Saved entries:

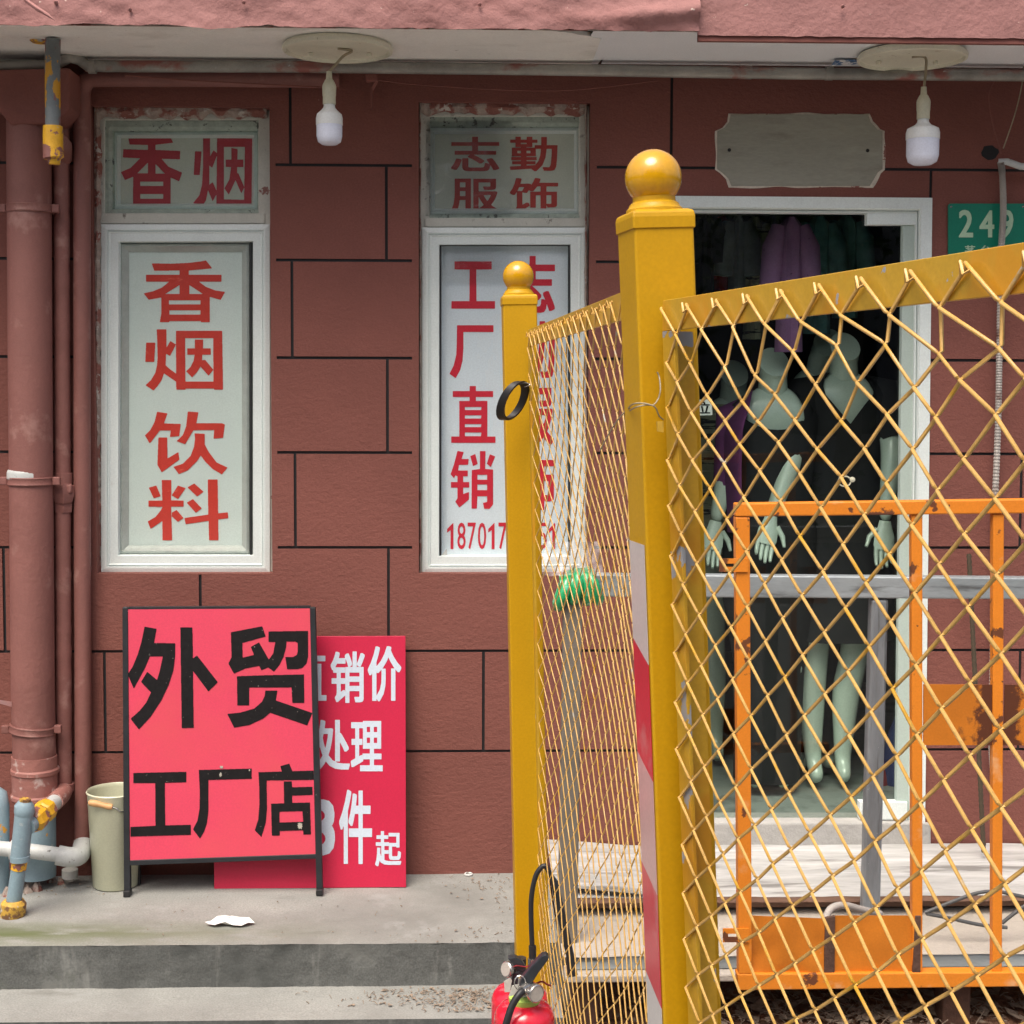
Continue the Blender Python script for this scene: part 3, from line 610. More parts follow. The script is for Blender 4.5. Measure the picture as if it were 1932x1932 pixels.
XIANG = ([[(160,110),(420,115),(650,105),(820,85),(900,70),(985,178),(665,207),(665,265),(1112,265),(1112,358),(800,358),(900,430),(1030,480),(1160,498),(1100,608),(950,565),(950,912),(830,912),(830,895),(400,895),(400,912),(270,912),(290,800),(290,575),(120,605),(50,520),(180,490),(300,440),(400,358),(82,358),(82,265),(540,265),(540,207),(195,210)]],
         [[(540,405),(540,528),(340,528)], [(672,405),(860,528),(672,528)], [(395,612),(825,612),(825,668),(395,668)], [(400,750),(825,750),(825,808),(400,808)]])
YAN = ([[(228,1008),(360,1008),(360,1260),(415,1168),(490,1215),(410,1372),(355,1340),(350,1500),(330,1600),(295,1700),(240,1780),(185,1842),(75,1770),(150,1700),(210,1600),(232,1500),(240,1400),(235,1150)],
        [(85,1190),(208,1190),(195,1452),(72,1452)], [(350,1500),(420,1560),(560,1660),(520,1740),(330,1610)],
        [(490,1030),(1120,1030),(1132,1830),(1010,1830),(1010,1815),(620,1815),(620,1830),(495,1830)]],
       [[(615,1128),(998,1128),(1002,1720),(620,1720)]])
YAN_IN = ([[(748,1148),(862,1148),(858,1268),(965,1268),(965,1354),(850,1354),(845,1430),(890,1425),(1000,1560),(935,1640),(825,1515),(780,1590),(710,1662),(628,1580),(690,1520),(730,1440),(745,1354),(645,1354),(645,1268),(748,1268)]], [])
cut(*XIANG, 296, 540, .15523, .15529, T2, 'letter_o', w1m)
cut(*YAN, 296, 540, .15523, .15529, T2, 'letter_o', w1m); cut(*YAN_IN, 296, 540, .15523, .15529, T2, 'letter_o', w1m)
Q = .27473
cut([[(132,40),(212,52),(184,130),(314,134),(302,228),(230,234),(238,184),(152,184),(76,284),(38,222),(80,180),(112,120)], [(142,238),(210,238),(212,400),(296,350),(304,408),(168,506),(134,448)],
     [(368,38),(450,44),(434,128),(632,128),(654,138),(640,240),(566,248),(572,180),(412,182),(348,290),(282,266),(330,220),(356,150)],
     [(420,206),(498,210),(498,290),(530,350),(590,430),(674,470),(630,522),(560,480),(500,420),(468,376),(440,420),(370,490),(300,520),(258,464),(330,440),(390,380),(416,310),(424,250)]], [], 296, 860, Q, Q, T2, 'letter_o', w1m)
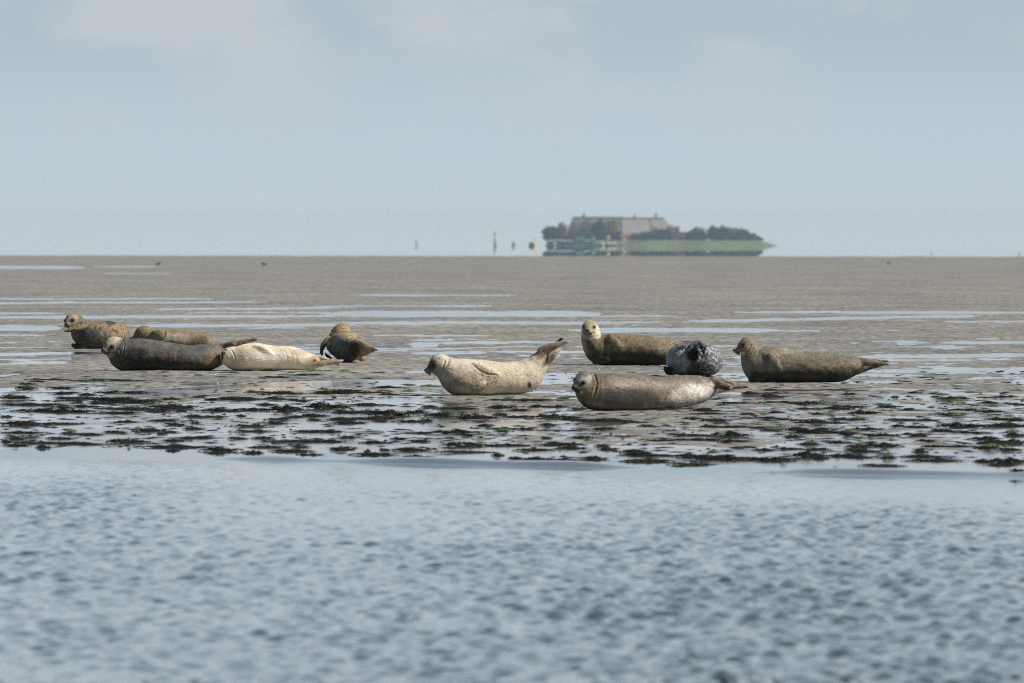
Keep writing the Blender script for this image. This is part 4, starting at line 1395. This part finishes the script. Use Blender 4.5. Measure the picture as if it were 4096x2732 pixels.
# mound: a low raised terp of grass
nx, ny = 80, 24
vs = []
for i in range(nx + 1):
    for j in range(ny + 1):
        u, v = i / nx * 2 - 1, j / ny * 2 - 1
        X = 2648 + u * 470
        e = abs(u) ** 3
        half = 48 * math.sqrt(max(0.0, 1 - abs(u) ** 3.0)) + .2
        vx = v
        top = (983 - 962) * SI * float(sstep(1.0, .80 if u > 0 else .95, abs(u)))
        z = top * float(1 - sstep(.86, 1.0, abs(vx))) + .5 * float(perlin(np.array([i * .4]), np.array([j * .4]))[0])
        if abs(vx) == 1 or abs(u) == 1:
            z = -.4
        vs.append(((X - 2048) / F * DI, DI + vx * half, z))
mesh_q = grid_quads(nx + 1, ny + 1)
me = mesh_np('terrain', np.array(vs), mesh_q)
tag(link('terrain', me, M_GRASS), label='low grassy mound of the far island', kind='structure')

# house on the mound
base_z = (983 - 962) * SI


def roof_part(mb, xl_e, xr_e, xl_r, xr_r, yt, yb, dpt, yoff=0.0):
    """hipped or gabled roof: eaves xl_e..xr_e at row yb, ridge xl_r..xr_r at row yt"""
    a, b = IP(xl_e, yb), IP(xr_e, yb)
    c, d_ = IP(xl_r, yt), IP(xr_r, yt)
    y0, y1, ym = DI - dpt + yoff, DI + dpt + yoff, DI + yoff
    v = [(a.x, y0, a.z), (b.x, y0, b.z), (b.x, y1, b.z), (a.x, y1, a.z), (c.x, ym - .4, c.z), (d_.x, ym - .4, d_.z), (d_.x, ym + .4, d_.z), (c.x, ym + .4, c.z)]
    mb.add(v, [(0, 1, 5, 4), (1, 2, 6, 5), (2, 3, 7, 6), (3, 0, 4, 7), (4, 5, 6, 7), (3, 2, 1, 0)])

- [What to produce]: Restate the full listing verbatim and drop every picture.

- [Correct result]:
Continue the Blender Python script for this scene: part 3, from line 610. More parts follow. The script is for Blender 4.5. Measure the picture as if it were 1932x1932 pixels.
XIANG = ([[(160,110),(420,115),(650,105),(820,85),(900,70),(985,178),(665,207),(665,265),(1112,265),(1112,358),(800,358),(900,430),(1030,480),(1160,498),(1100,608),(950,565),(950,912),(830,912),(830,895),(400,895),(400,912),(270,912),(290,800),(290,575),(120,605),(50,520),(180,490),(300,440),(400,358),(82,358),(82,265),(540,265),(540,207),(195,210)]],
         [[(540,405),(540,528),(340,528)], [(672,405),(860,528),(672,528)], [(395,612),(825,612),(825,668),(395,668)], [(400,750),(825,750),(825,808),(400,808)]])
YAN = ([[(228,1008),(360,1008),(360,1260),(415,1168),(490,1215),(410,1372),(355,1340),(350,1500),(330,1600),(295,1700),(240,1780),(185,1842),(75,1770),(150,1700),(210,1600),(232,1500),(240,1400),(235,1150)],
        [(85,1190),(208,1190),(195,1452),(72,1452)], [(350,1500),(420,1560),(560,1660),(520,1740),(330,1610)],
        [(490,1030),(1120,1030),(1132,1830),(1010,1830),(1010,1815),(620,1815),(620,1830),(495,1830)]],
       [[(615,1128),(998,1128),(1002,1720),(620,1720)]])
YAN_IN = ([[(748,1148),(862,1148),(858,1268),(965,1268),(965,1354),(850,1354),(845,1430),(890,1425),(1000,1560),(935,1640),(825,1515),(780,1590),(710,1662),(628,1580),(690,1520),(730,1440),(745,1354),(645,1354),(645,1268),(748,1268)]], [])
cut(*XIANG, 296, 540, .15523, .15529, T2, 'letter_o', w1m)
cut(*YAN, 296, 540, .15523, .15529, T2, 'letter_o', w1m); cut(*YAN_IN, 296, 540, .15523, .15529, T2, 'letter_o', w1m)
Q = .27473
cut([[(132,40),(212,52),(184,130),(314,134),(302,228),(230,234),(238,184),(152,184),(76,284),(38,222),(80,180),(112,120)], [(142,238),(210,238),(212,400),(296,350),(304,408),(168,506),(134,448)],
     [(368,38),(450,44),(434,128),(632,128),(654,138),(640,240),(566,248),(572,180),(412,182),(348,290),(282,266),(330,220),(356,150)],
     [(420,206),(498,210),(498,290),(530,350),(590,430),(674,470),(630,522),(560,480),(500,420),(468,376),(440,420),(370,490),(300,520),(258,464),(330,440),(390,380),(416,310),(424,250)]], [], 296, 860, Q, Q, T2, 'letter_o', w1m)
Keep writing the Blender script for this image. This is part 4, starting at line 1395. This part finishes the script. Use Blender 4.5. Measure the picture as if it were 4096x2732 pixels.
# mound: a low raised terp of grass
nx, ny = 80, 24
vs = []
for i in range(nx + 1):
    for j in range(ny + 1):
        u, v = i / nx * 2 - 1, j / ny * 2 - 1
        X = 2648 + u * 470
        e = abs(u) ** 3
        half = 48 * math.sqrt(max(0.0, 1 - abs(u) ** 3.0)) + .2
        vx = v
        top = (983 - 962) * SI * float(sstep(1.0, .80 if u > 0 else .95, abs(u)))
        z = top * float(1 - sstep(.86, 1.0, abs(vx))) + .5 * float(perlin(np.array([i * .4]), np.array([j * .4]))[0])
        if abs(vx) == 1 or abs(u) == 1:
            z = -.4
        vs.append(((X - 2048) / F * DI, DI + vx * half, z))
mesh_q = grid_quads(nx + 1, ny + 1)
me = mesh_np('terrain', np.array(vs), mesh_q)
tag(link('terrain', me, M_GRASS), label='low grassy mound of the far island', kind='structure')

# house on the mound
base_z = (983 - 962) * SI


def roof_part(mb, xl_e, xr_e, xl_r, xr_r, yt, yb, dpt, yoff=0.0):
    """hipped or gabled roof: eaves xl_e..xr_e at row yb, ridge xl_r..xr_r at row yt"""
    a, b = IP(xl_e, yb), IP(xr_e, yb)
    c, d_ = IP(xl_r, yt), IP(xr_r, yt)
    y0, y1, ym = DI - dpt + yoff, DI + dpt + yoff, DI + yoff
    v = [(a.x, y0, a.z), (b.x, y0, b.z), (b.x, y1, b.z), (a.x, y1, a.z), (c.x, ym - .4, c.z), (d_.x, ym - .4, d_.z), (d_.x, ym + .4, d_.z), (c.x, ym + .4, c.z)]
    mb.add(v, [(0, 1, 5, 4), (1, 2, 6, 5), (2, 3, 7, 6), (3, 0, 4, 7), (4, 5, 6, 7), (3, 2, 1, 0)])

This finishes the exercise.